The Printable KISS Grammar Workbooks Level 6.6 Syntax and Writing
The Death of Hyacinth
(1752-53) 
by 
Giovanni Battista Tiepolo
(1696 -1770)
Model Sentences from
"Hyacinthus" (Adapted from Ovid)

    Study the use of compounded verbs in this passage:

     It happened on a day that the two friends stripped off their garments, rubbed the juice of the olive upon their bodies, and engaged in throwing the quoit. First Apollo poised it and tossed it far. It cleaved the air with its weight and fell heavily to earth.  At that moment Hyacinthus ran forwards and hastened to take up the disc, but the hard earth sent it rebounding straight into his face, so that he fell wounded to the ground.

Note that the first sentence has a plural subject ("friends") that refers to people. Three verbs ("stripped," "rubbed," and "engaged") all connect to this subject. The next sentence identifies one of the people ("Apollo") referred to in the preceding sentence, and two verbs (poised" and "tossed") are used to denote what this person did. The next sentence identifies something that this person was using ("It"), and again two verbs ("cleaved" and "fell") are used to relate what it did. Then the writer shifts to the other person ("Hyacinthus"), and, once again two verbs ("ran" and "hastened") explain what this person did.
     Write four sentences to create a sequence of actions. The sentences should match the described pattern of subjects and verbs, but you may, if you wish, have the sentence about the thing relate to the actions of the second person you describe. First, concentrate on the sequence of action in simple sentences. For example:

     The two students arrived at the tennis court, opened a new can of tennis balls, and practiced a few strokes. Sarah kept her eye on the ball and hit every ball into the court.

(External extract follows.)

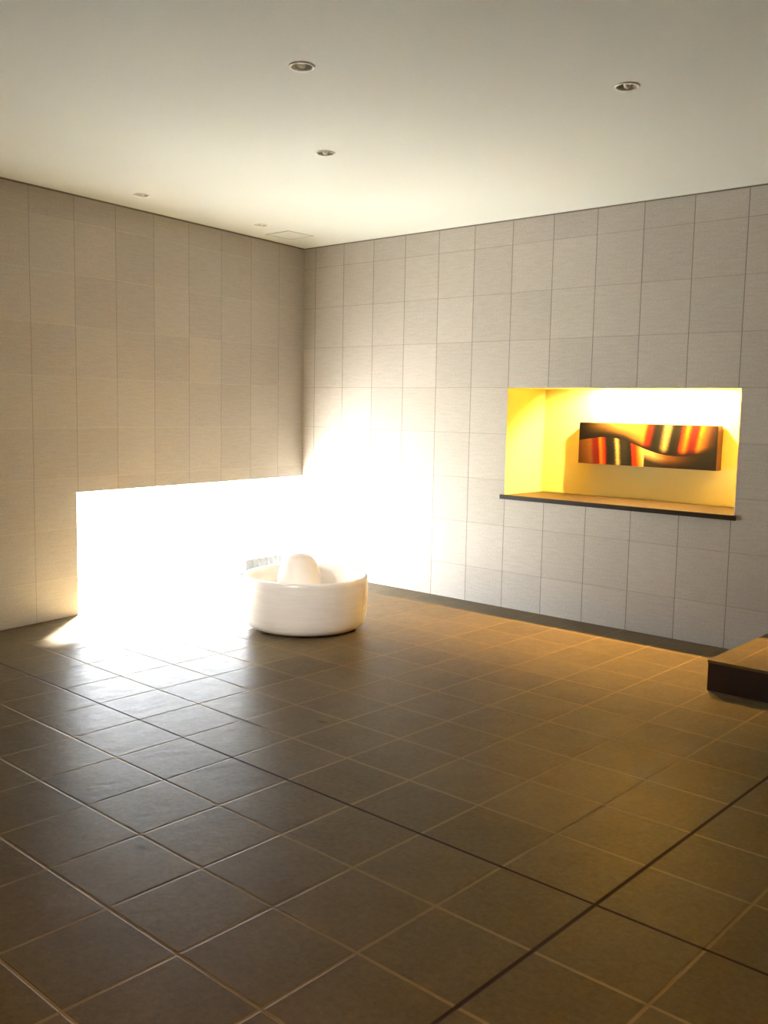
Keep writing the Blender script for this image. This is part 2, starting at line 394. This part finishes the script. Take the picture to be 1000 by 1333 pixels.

Bob, however, wanted to show his strength and hit a ball hard. It sailed over the fence and landed in the bushes.

Then revise what you have written by adding adjectives, adverbs, prepositional phrases, or other words, including, if you wish, additional S/V/C patterns:

     At five o'clock, the two students eagerly arrived at the tennis court, opened a new can of Wilson tennis balls, and practiced a few serves and returns. Sarah kept her eye carefully on the ball and hit every ball into the court, always in bounds. Bob, however, proudly wanted to show his strength and hit a ball as  hard as he could. It sailed two feet over the fence and landed somewhere in the thicket of bushes.

In your final copy, underline the subjects that match the original pattern once, and the verbs twice so that your teacher can easily see how you matched the pattern.